Dr. Amos Butler in 1900. (Library of Congress)

The Ishmaels were invoked again in the 1920s, this time on the national stage. Congress was considering the Immigration Restriction Act, which would limit the number of new immigrants by ethnic quota. "The Ishmael family was brought into congressional testimony as an example from the colonial period of what could go wrong if you allowed immigrants to come into the U.S. in an unregulated fashion," says Deutsch. "The argument was, 'Look, if even a great place like Great Britain could produce these people, imagine what a place like Poland or Italy could do.'"

Senator Ellison DuRant Smith also argued in favor of the Immigration Act, declaring during the senate debate, "Thank God we have in America perhaps the largest percentage of any country in the world of the pure, unadulterated Anglo-Saxon stock; certainly the greatest of any nation in the Nordic breed." The legislation was approved by both houses, and signed into law by Calvin Coolidge in 1924.

The World's Fair in Chicago was nearly the last time the Ishmael name was broadcast to the greater American public. World War II rendered eugenics unfashionable — or, as Deutsch suggests, in some cases simply drove it underground. Family studies like the Jukes and the Tribe of Ishmael looked a bit uglier in the afterglow of the Holocaust.

For half a century, the Ishmaels were in the eye of the beholder.
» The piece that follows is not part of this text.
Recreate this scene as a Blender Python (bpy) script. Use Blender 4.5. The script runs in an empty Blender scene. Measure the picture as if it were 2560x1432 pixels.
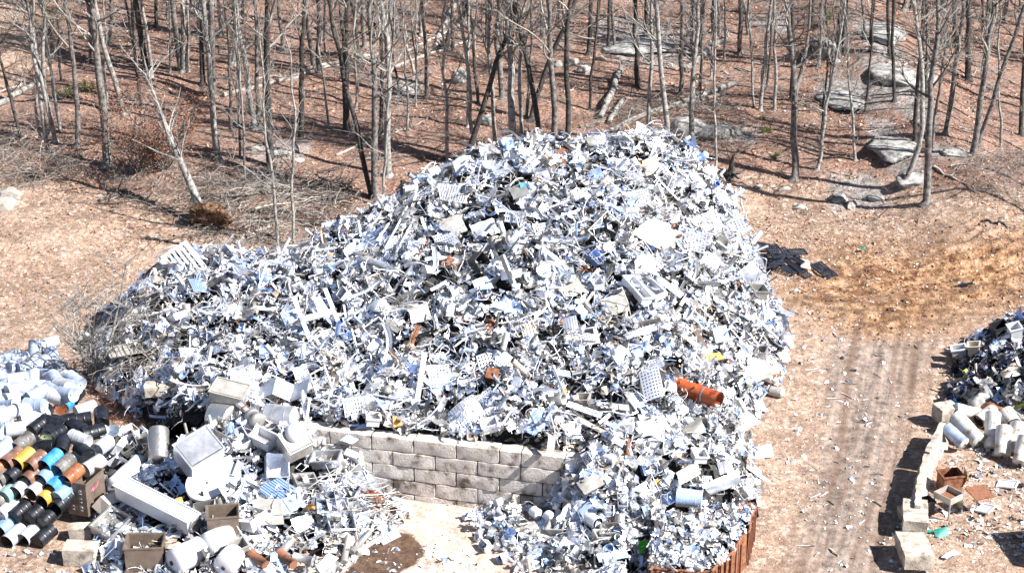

But all the while they were real people, weathering the indignities of poverty the best way they knew how.

Nowadays, their descendants live throughout the Midwest, and the stigma of being an Ishmael is erased. "Rather than a cacogenic clan," Deutsch writes, the contemporary Ishmaels are mostly "comfortable middle-class Americans."

They, and thousands of other descendants of poor Upland Southerners demonized at the turn of the century, are living proof that heredity is not predestination—no matter how badly eugenicists wanted to believe in the myth of the worst family in America.